** begin **
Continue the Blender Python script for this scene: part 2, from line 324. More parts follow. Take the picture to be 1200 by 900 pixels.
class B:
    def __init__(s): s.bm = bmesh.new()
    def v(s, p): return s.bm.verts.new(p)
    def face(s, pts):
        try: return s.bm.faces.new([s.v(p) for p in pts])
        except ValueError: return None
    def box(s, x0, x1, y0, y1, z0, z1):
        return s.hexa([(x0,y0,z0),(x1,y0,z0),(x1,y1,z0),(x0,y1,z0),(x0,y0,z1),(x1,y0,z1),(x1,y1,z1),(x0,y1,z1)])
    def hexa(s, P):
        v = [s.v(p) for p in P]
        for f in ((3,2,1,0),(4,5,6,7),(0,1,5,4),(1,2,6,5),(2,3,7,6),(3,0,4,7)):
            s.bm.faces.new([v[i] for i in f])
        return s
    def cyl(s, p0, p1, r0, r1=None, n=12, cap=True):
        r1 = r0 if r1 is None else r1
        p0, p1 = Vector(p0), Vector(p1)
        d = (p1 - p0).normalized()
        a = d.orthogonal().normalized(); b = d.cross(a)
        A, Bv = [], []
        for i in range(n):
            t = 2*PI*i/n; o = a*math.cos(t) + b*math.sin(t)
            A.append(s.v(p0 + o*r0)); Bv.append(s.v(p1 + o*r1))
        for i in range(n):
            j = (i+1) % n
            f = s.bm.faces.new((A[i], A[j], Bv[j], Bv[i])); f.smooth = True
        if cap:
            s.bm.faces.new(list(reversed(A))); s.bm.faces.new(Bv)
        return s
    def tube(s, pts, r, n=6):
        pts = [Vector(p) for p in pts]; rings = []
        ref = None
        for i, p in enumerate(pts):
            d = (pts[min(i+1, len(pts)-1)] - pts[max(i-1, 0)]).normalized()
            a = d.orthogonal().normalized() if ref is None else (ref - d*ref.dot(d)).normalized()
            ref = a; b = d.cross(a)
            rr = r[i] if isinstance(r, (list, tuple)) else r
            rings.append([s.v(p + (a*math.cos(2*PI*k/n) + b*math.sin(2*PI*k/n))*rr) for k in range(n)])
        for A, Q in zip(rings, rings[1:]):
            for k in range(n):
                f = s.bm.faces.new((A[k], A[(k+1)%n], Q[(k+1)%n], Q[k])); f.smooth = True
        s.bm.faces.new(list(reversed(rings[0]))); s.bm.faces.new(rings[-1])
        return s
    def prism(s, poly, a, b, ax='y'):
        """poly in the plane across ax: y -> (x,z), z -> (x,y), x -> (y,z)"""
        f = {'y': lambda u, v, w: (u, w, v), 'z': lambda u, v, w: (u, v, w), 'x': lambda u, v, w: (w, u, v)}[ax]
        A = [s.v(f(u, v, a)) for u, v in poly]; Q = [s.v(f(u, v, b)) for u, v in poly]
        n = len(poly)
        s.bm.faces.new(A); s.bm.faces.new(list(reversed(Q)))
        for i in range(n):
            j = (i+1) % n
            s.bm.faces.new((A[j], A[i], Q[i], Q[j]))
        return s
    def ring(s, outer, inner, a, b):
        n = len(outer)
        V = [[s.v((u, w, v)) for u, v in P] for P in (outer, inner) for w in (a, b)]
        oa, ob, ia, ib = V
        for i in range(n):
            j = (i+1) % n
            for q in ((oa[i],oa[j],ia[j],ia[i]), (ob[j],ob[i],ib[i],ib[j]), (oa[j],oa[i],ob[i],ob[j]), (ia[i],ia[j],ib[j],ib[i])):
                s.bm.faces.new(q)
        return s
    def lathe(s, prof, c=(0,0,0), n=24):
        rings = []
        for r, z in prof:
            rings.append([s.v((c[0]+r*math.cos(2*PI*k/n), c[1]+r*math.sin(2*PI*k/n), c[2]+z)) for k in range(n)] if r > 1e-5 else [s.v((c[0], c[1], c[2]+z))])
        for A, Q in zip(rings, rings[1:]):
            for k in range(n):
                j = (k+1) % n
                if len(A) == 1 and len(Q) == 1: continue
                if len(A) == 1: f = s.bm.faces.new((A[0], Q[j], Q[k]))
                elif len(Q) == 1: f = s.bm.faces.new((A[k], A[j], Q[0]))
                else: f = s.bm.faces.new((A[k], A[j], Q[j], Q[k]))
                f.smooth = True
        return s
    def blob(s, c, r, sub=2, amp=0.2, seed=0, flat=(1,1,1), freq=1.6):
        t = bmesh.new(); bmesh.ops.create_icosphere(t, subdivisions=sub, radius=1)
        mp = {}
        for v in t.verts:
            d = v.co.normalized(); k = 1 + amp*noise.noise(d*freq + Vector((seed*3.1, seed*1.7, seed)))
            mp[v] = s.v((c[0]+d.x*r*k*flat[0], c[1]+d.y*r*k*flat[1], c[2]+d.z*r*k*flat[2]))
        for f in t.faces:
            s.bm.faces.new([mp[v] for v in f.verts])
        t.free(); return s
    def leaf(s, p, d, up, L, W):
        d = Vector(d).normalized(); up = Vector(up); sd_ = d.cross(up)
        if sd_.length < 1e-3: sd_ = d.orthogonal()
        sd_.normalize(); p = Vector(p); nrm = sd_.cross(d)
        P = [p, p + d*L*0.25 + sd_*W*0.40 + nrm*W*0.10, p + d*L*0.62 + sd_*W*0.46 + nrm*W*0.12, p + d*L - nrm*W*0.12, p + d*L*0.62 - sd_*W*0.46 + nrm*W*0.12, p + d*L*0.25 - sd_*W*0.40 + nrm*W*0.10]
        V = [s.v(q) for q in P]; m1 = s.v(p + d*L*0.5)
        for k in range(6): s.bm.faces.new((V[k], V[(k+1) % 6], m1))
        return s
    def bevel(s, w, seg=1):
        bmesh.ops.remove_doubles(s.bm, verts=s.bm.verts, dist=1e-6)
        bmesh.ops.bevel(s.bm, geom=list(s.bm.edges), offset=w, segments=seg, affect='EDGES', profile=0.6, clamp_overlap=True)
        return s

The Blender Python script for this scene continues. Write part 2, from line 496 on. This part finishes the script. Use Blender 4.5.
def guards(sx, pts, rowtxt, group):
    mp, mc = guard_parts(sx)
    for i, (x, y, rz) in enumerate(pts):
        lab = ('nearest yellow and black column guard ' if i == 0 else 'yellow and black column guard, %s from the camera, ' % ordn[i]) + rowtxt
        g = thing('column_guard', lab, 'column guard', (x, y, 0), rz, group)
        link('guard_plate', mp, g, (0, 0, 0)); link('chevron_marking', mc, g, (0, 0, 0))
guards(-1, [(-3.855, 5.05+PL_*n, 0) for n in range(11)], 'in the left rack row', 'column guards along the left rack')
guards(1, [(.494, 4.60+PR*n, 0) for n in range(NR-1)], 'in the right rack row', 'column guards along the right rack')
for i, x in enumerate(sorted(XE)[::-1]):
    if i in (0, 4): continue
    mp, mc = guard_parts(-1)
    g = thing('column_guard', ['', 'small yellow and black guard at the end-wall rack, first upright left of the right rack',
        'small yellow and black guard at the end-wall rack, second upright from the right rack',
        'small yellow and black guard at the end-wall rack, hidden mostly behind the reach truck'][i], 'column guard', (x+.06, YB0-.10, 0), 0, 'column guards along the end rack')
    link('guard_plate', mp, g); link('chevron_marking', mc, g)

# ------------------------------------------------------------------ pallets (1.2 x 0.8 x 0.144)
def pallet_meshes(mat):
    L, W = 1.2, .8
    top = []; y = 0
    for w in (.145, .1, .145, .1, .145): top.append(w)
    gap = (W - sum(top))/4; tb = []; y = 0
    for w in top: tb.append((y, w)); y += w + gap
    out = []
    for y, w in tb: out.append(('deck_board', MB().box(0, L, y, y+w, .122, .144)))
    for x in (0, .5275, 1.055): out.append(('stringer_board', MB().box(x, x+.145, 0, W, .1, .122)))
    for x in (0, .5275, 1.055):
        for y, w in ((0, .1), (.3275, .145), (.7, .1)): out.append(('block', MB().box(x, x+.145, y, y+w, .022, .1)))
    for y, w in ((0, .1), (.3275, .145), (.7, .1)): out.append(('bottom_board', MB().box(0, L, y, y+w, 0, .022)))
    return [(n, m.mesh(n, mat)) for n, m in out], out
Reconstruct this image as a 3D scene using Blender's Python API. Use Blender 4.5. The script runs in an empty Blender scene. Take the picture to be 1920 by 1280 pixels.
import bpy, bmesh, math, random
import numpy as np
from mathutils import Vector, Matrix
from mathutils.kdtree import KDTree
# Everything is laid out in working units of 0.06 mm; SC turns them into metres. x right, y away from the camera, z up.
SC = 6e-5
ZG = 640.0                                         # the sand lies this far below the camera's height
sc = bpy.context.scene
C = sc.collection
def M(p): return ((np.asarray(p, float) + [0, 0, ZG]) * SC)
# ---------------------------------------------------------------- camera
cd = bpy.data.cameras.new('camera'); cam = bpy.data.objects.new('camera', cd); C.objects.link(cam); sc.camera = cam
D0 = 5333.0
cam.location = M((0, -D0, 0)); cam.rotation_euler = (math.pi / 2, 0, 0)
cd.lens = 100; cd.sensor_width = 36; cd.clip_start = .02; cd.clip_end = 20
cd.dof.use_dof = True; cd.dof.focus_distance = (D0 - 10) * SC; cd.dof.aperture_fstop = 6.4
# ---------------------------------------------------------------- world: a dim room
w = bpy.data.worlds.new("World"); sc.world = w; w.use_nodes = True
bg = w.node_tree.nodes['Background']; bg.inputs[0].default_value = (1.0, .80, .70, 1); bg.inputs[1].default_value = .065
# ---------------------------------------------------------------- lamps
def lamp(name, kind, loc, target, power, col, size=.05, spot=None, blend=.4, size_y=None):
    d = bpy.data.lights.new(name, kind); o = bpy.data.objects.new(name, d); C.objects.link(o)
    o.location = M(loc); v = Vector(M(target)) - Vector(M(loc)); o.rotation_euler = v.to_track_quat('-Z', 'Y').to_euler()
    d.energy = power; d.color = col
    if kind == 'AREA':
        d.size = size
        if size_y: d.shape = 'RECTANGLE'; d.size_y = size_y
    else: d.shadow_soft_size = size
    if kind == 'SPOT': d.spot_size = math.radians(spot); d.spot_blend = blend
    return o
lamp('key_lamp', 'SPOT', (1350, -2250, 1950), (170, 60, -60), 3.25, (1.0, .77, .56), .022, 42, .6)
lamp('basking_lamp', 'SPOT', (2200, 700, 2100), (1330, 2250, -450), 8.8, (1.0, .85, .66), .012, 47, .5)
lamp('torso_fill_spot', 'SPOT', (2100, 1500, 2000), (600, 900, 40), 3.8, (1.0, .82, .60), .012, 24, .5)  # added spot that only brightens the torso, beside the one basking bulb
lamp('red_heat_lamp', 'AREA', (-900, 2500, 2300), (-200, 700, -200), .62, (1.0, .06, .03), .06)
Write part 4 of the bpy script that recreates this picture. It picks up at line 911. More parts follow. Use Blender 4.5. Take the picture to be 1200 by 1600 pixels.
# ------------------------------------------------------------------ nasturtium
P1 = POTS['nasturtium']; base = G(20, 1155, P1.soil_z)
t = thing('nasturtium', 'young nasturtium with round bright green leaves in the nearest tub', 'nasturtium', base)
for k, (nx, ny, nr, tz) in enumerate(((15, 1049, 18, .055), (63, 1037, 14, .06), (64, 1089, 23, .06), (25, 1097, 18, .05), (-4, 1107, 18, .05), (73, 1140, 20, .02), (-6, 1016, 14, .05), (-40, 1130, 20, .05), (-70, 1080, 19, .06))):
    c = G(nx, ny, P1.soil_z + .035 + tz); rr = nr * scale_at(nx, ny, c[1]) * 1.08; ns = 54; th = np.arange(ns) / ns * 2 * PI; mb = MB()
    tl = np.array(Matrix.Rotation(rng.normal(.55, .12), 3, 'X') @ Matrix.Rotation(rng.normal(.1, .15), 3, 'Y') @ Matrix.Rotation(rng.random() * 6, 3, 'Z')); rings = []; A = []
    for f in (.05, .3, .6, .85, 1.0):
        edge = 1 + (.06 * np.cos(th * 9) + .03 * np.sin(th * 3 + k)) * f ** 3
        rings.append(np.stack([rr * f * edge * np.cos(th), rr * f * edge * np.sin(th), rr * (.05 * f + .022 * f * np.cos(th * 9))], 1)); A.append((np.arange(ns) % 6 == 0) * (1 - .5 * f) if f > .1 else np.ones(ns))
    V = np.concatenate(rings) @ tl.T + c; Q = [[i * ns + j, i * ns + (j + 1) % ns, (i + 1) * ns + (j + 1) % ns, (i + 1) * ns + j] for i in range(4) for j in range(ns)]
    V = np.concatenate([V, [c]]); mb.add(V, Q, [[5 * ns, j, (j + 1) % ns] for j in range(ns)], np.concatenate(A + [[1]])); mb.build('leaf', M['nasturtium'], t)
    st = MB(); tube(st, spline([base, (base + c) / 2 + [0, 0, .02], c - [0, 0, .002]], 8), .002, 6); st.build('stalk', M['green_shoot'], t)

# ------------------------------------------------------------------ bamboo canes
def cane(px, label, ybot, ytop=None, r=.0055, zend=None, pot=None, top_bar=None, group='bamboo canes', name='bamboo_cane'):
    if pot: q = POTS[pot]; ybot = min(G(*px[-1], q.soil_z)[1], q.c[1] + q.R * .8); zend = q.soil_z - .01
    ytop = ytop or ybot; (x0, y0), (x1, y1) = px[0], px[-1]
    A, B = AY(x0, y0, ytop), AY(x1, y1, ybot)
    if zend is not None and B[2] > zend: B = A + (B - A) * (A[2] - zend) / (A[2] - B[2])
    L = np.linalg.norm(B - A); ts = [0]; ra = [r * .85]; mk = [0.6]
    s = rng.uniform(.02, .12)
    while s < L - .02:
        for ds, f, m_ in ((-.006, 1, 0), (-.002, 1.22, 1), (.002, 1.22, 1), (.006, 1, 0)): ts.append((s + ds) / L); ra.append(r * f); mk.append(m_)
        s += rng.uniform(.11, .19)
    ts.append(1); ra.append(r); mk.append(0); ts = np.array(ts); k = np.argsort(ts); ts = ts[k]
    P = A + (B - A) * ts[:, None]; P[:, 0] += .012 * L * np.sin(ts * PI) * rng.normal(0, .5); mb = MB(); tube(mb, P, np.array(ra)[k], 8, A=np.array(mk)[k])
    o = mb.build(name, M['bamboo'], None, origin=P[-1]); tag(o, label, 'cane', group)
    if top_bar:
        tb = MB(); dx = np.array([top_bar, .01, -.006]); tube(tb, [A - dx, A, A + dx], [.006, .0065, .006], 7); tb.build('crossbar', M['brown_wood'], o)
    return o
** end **
__EXERCISE BRIEF__: From the records above, copy out the line with "The Blender Python script for this scene continues.", the line with "link('guard_plate', mp, g);", and every line between them, word for word.

__FULL ANSWER__:
The Blender Python script for this scene continues. Write part 2, from line 496 on. This part finishes the script. Use Blender 4.5.
def guards(sx, pts, rowtxt, group):
    mp, mc = guard_parts(sx)
    for i, (x, y, rz) in enumerate(pts):
        lab = ('nearest yellow and black column guard ' if i == 0 else 'yellow and black column guard, %s from the camera, ' % ordn[i]) + rowtxt
        g = thing('column_guard', lab, 'column guard', (x, y, 0), rz, group)
        link('guard_plate', mp, g, (0, 0, 0)); link('chevron_marking', mc, g, (0, 0, 0))
guards(-1, [(-3.855, 5.05+PL_*n, 0) for n in range(11)], 'in the left rack row', 'column guards along the left rack')
guards(1, [(.494, 4.60+PR*n, 0) for n in range(NR-1)], 'in the right rack row', 'column guards along the right rack')
for i, x in enumerate(sorted(XE)[::-1]):
    if i in (0, 4): continue
    mp, mc = guard_parts(-1)
    g = thing('column_guard', ['', 'small yellow and black guard at the end-wall rack, first upright left of the right rack',
        'small yellow and black guard at the end-wall rack, second upright from the right rack',
        'small yellow and black guard at the end-wall rack, hidden mostly behind the reach truck'][i], 'column guard', (x+.06, YB0-.10, 0), 0, 'column guards along the end rack')
    link('guard_plate', mp, g); link('chevron_marking', mc, g)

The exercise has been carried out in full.